■ **Exercise**
Lines containing the word "pixels" are the ones to copy from the records below.

■ **Task data**
• • •
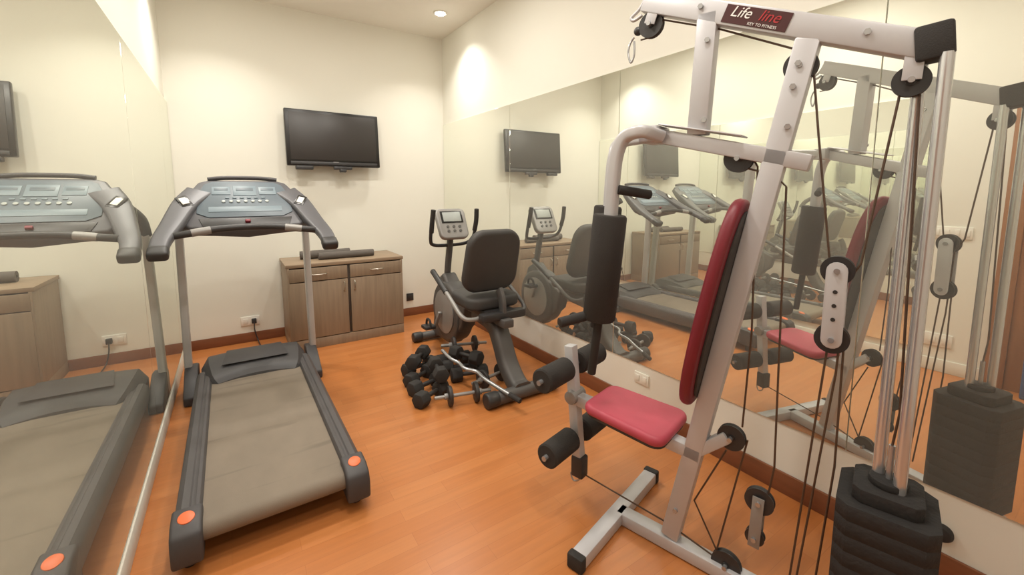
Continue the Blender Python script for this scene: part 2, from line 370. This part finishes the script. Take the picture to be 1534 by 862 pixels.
# mats on the cabinet
def roll(name, x0, x1, y, r, m, label):
    b = MB(); pts = []
    for k in range(60):
        a = k*.42; q = r*(.35+.65*k/59); pts.append((q*cos(a), q*sin(a)))
    inner = [(p[0]*(1-.006/max(r*.3, math.hypot(*p))), p[1]*(1-.006/max(r*.3, math.hypot(*p)))) for p in pts]
    t_ = bmesh.new(); A = []
    for xx in (x0, x1): A.append(([t_.verts.new((xx, p[0], p[1])) for p in pts], [t_.verts.new((xx, p[0], p[1])) for p in inner]))
    for i in range(59):
        t_.faces.new((A[0][0][i], A[0][0][i+1], A[1][0][i+1], A[1][0][i])); t_.faces.new((A[0][1][i], A[1][1][i], A[1][1][i+1], A[0][1][i+1]))
        for e in (0,1): t_.faces.new((A[e][0][i], A[e][1][i], A[e][1][i+1], A[e][0][i+1]))
    t_.faces.new((A[0][0][59], A[0][1][59], A[1][1][59], A[1][0][59]))
    bmesh.ops.recalc_face_normals(t_, faces=t_.faces); b._put(t_)
    o = ob(name, b, m, loc=(0, y, ch+r)); return tag(o, label, 'exercise mat', 'rolled mats on the cabinet')
roll('exercise_mat', .98, 1.42, 4.36, .042, 'matgrey', 'rolled grey exercise mat lying at the back of the cabinet top')
roll('exercise_mat', 1.12, 1.62, 4.25, .036, 'matgrey', 'rolled grey exercise mat lying at the front of the cabinet top')
# ------------------------------------------------------------------ television
t = thing('television', 'black flat screen television mounted on the back wall above the cabinet', 'television', (1.35, 4.46, 1.90))
t.rotation_euler = (R(-4), 0, R(1))
ob('casing', MB().box((0,.02,0), (.85,.045,.52), r=.008), 'gloss', t)
ob('screen', MB().box((0,-.004,.014), (.785,.006,.435), r=.001), 'screen', t)
ob('speaker_bar', MB().box((0,-.003,-.235), (.79,.012,.03), r=.004), 'black', t)
ob('badge', MB().box((0,-.005,-.222), (.05,.004,.01), r=.001), 'bikesilver', t)
ob('wall_bracket', MB().box((0,.06,0), (.3,.05,.3), r=.004).bar((0,.09,.0), (0,.118,.0), .12, .2), 'black', t)
ob('stand_stub', MB().box((.06,.0,-.275), (.17,.04,.03), r=.006).box((.06,.0,-.30), (.06,.04,.03), r=.006), 'black', t)
ob('receiver_box', MB().box((-.28,.01,-.278), (.15,.05,.035), r=.006), 'black', t)
# ------------------------------------------------------------------ sockets
def socket(name, label, cat, loc, w, h, wall, gang=2, m='white', group=None):
    rz = {'back':0, 'right':-pi/2, 'left':pi/2}[wall]
    t = thing(name, label, cat, loc, rz, group)
    ob('plate', MB().box((0,-.005,0), (w,.01,h), r=.003), m, t)
    for k in range(gang):
        x = (k-(gang-1)/2)*w/gang
        ob('rocker', MB().box((x,-.0115,0), (w/gang*.5,.006,h*.55), r=.002), m, t)
    return t
p = at_y(375, 483, D)
socket('wall_socket', 'white wall socket on the back wall behind the treadmill', 'wall socket', (p.x, D, .2), .15, .085, 'back')
b = MB(); b.box((p.x+.03, D-.03, .2), (.04,.03,.045), r=.006)
t = tag(ob('power_plug', b, 'black'), 'black power plug in the white socket behind the treadmill', 'power plug')
ob('cord', MB().tube([(p.x+.03,D-.045,.19),(p.x+.03,D-.07,.12),(p.x+.05,D-.09,.03),(p.x+.06,D-.25,.01),(p.x+.03,3.9,.01),(p.x,3.78,.012)], .005), 'black', t)
p = at_y(614, 445, D)
socket('wall_socket', 'small black wall socket on the back wall right of the cabinet', 'wall socket', (p.x, D, p.z), .08, .085, 'back', 1, m='black')
p = at_x(962, 565, W)
socket('wall_socket', 'white wall socket low on the right wall below the mirror', 'wall socket', (W, p.y, .24), .11, .07, 'right', 2, m='wall')
socket('light_switch', 'white switch plate on the left wall reflected behind the weight rods', 'light switch', (XL, .86, 1.09), .22, .09, 'left', 4)
socket('wall_socket', 'wide white socket plate low on the left wall, reflected near the weight stack', 'wall socket', (XL, .9, .25), .22, .1, 'left', 3)
p = at_x(1412, 797, W)
tag(ob('wall_bumper', MB().lathe([(.02,0),(.03,.0),(.032,.01),(.026,.025),(.012,.028)], (W, p.y, p.z), (-1,0,0)), 'rubber'), 'small round black rubber stop low on the right wall by the weight stack', 'bumper')
# folded blue mat by the door, seen only in the right mirror
b = MB()
for k in range(3): b.box((XL+.08+.034*k, .17, .24), (.031, .50, .48), r=.012, seg=3)
tag(ob('folded_mat', b, 'blue'), 'blue folded exercise mat by the door, reflected at the right edge', 'exercise mat')
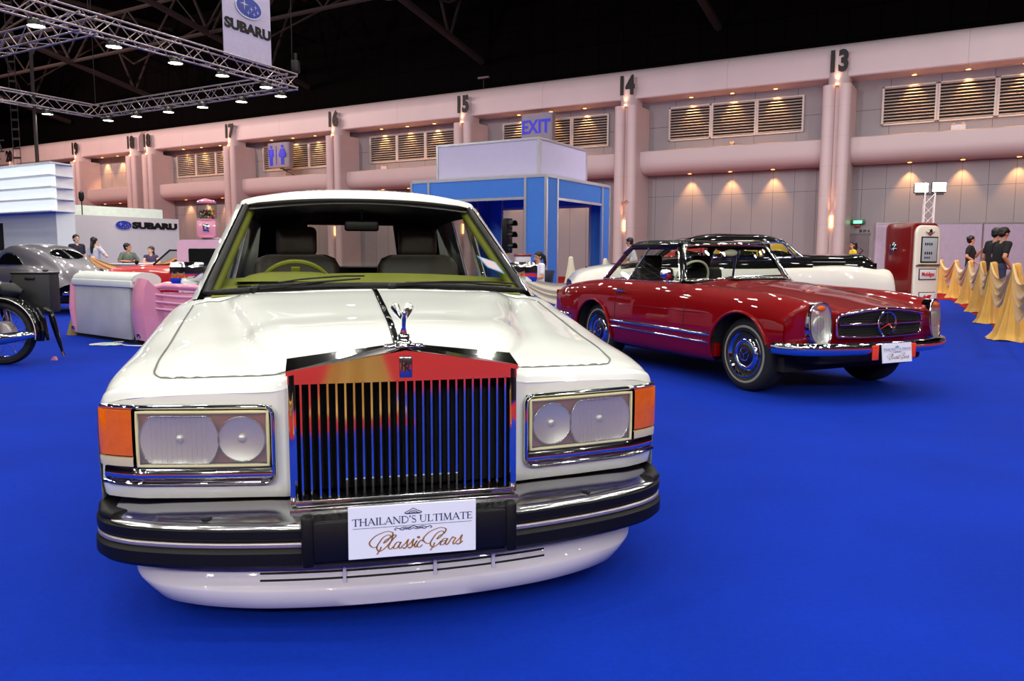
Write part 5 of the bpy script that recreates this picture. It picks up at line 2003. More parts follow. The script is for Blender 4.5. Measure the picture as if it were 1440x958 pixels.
def car_pt(root, u, v, z):
    return Matrix.Translation(root.location) @ Matrix.Rotation(root.rotation_euler[2], 4, 'Z') @ Vector((u, v, z))


placard(car_pt(saloon, 0, -.126, .3385), saloon.rotation_euler[2], 'white show sign with navy and gold lettering on the white saloon bumper', .380, .158, rot=radians(.3))
placard(car_pt(roadster, -.008, -.096, .390), roadster.rotation_euler[2], 'white show sign with grey and gold lettering on the red roadster bumper', .335, .155, rx=radians(-6))


# ================================================================ generic wheel
def simple_wheel(parent, x, y, r, w, side, hub=None, wall=False):
    Mw = Matrix.Translation((x, y, r)) @ Matrix.Rotation(side * PI / 2, 4, 'Y')
    t = MB().lathe([(r * .6, -w / 2), (r * .8, -w / 2), (r * .96, -w * .4), (r, -w * .2), (r, w * .2), (r * .96, w * .4), (r * .8, w / 2), (r * .6, w / 2)], 28, Mw).build('wheel', tyre_rubber, parent, angle=40)
    MB().lathe([(.004, w * .5), (r * .2, w * .52), (r * .45, w * .45), (r * .6, w * .48), (r * .62, w * .4)], 24, Mw, cap=False).build('hub_cap', hub or chrome_worn, t, angle=40)
    return t


# ================================================================ two-tone limousine behind the roadster
limo = thing('vintage_limousine', 'long cream vintage limousine with black roof and bonnet, parked behind the red roadster', 'car', (6.62, 14.45, 0), radians(90))


def lsec(v, us, zs):
    return [(u, v, z) for u, z in zip(us, zs)]


ls = [
    lsec(.00, (0, .35, .55, .66, .74, .80, .82, .80, .70), (.52, .55, .60, .66, .66, .58, .48, .36, .32)),
    lsec(.06, (0, .35, .52, .66, .78, .86, .88, .86, .74), (.66, .68, .76, .88, .86, .72, .54, .36, .30)),
    lsec(.35, (0, .35, .50, .66, .80, .88, .90, .88, .76), (.80, .80, .84, .94, .91, .76, .56, .36, .28)),
    lsec(.80, (0, .35, .50, .66, .82, .90, .92, .90, .78), (.88, .88, .90, .995, .96, .80, .58, .36, .28)),
    lsec(1.5, (0, .35, .55, .70, .84, .91, .92, .90, .78), (.92, .92, .93, .985, .955, .80, .58, .36, .28)),
    lsec(2.4, (0, .35, .60, .74, .85, .91, .92, .90, .78), (.93, .93, .94, .95, .93, .78, .58, .36, .28)),
    lsec(3.6, (0, .35, .60, .74, .85, .91, .92, .90, .78), (.93, .93, .95, .96, .94, .80, .58, .36, .28)),
    lsec(4.5, (0, .35, .58, .72, .84, .91, .92, .90, .78), (1.00, 1.00, 1.0, .985, .95, .80, .58, .38, .30)),
    lsec(5.1, (0, .35, .56, .68, .78, .85, .87, .86, .76), (.98, .97, .955, .93, .88, .76, .58, .42, .34)),
    lsec(5.5, (0, .33, .52, .62, .70, .77, .80, .80, .70), (.84, .83, .81, .79, .75, .68, .56, .46, .40)),
    lsec(5.58, (0, .3, .48, .58, .65, .72, .75, .74, .66), (.74, .73, .72, .70, .68, .62, .55, .48, .44)),
]
LD = shell(ls, 6, 4)


def keep_l(c):
    for av in (.85, 4.25):
        if abs(c[0]) > .5 and math.hypot(c[1] - av, c[2] - .30) < .31:
            return False
    return True


lb = MB().grid(LD, keep_l)
cut_arches(lb, [(.85, .30, .31), (4.25, .30, .31)])
lb.build('body', cream_paint, limo, angle=50)
MB().box((0, 2.8, .36), (1.4, 4.8, .2)).build('underbody', under_black, limo, smooth=False)
hs = [lsec(v, (0, .2, .38, .47, .50, .50), zs) for v, zs in ((.20, (1.10, 1.09, 1.05, .98, .9, .7)), (.26, (1.155, 1.145, 1.10, 1.0, .92, .8)), (.8, (1.185, 1.175, 1.14, 1.04, .95, .85)), (1.3, (1.20, 1.19, 1.155, 1.07, .97, .88)), (1.62, (1.215, 1.205, 1.165, 1.08, .98, .88)))]
MB().grid(shell(hs, 4, 3)).grid(np.array([[(u, .205 + .01 * (z < .8), z) for u in (-.5, -.3, 0, .3, .5)] for z in (.5, .8, 1.04)])).build('bonnet', black_paint, limo, angle=50)
bs_ = [lsec(v, (0, .3, .6, .76, .80, .82, .83), zs) for v, zs in ((1.45, (1.18, 1.17, 1.15, 1.12, 1.06, .98, .90)), (2.0, (1.17, 1.17, 1.16, 1.13, 1.07, .98, .90)), (3.7, (1.13, 1.13, 1.12, 1.10, 1.05, .98, .92)), (4.3, (1.08, 1.08, 1.07, 1.05, 1.02, .98, .94)), (4.75, (1.02, 1.02, 1.01, 1.0, .985, .97, .94)))]
MB().grid(shell(bs_, 5, 3), lambda c: not (abs(c[0]) < .72 and 1.6 < c[1] < 3.4 and c[2] > 1.08)).build('waist_panel', black_paint, limo, angle=50)
rsx = [lsec(v, (0, .3, .52, .60, .64, .65), zs) for v, zs in ((1.93, (1.475, 1.47, 1.45, 1.43, 1.40, 1.385)), (2.05, (1.515, 1.51, 1.49, 1.46, 1.42, 1.39)), (2.6, (1.555, 1.55, 1.525, 1.49, 1.43, 1.40)), (3.3, (1.535, 1.53, 1.505, 1.47, 1.42, 1.39)), (3.6, (1.46, 1.455, 1.435, 1.41, 1.37, 1.35)), (3.95, (1.27, 1.265, 1.25, 1.23, 1.20, 1.18)), (4.15, (1.12, 1.115, 1.10, 1.09, 1.07, 1.06)))]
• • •
■ **Full solution**
Continue the Blender Python script for this scene: part 2, from line 370. This part finishes the script. Take the picture to be 1534 by 862 pixels.
Write part 5 of the bpy script that recreates this picture. It picks up at line 2003. More parts follow. The script is for Blender 4.5. Measure the picture as if it were 1440x958 pixels.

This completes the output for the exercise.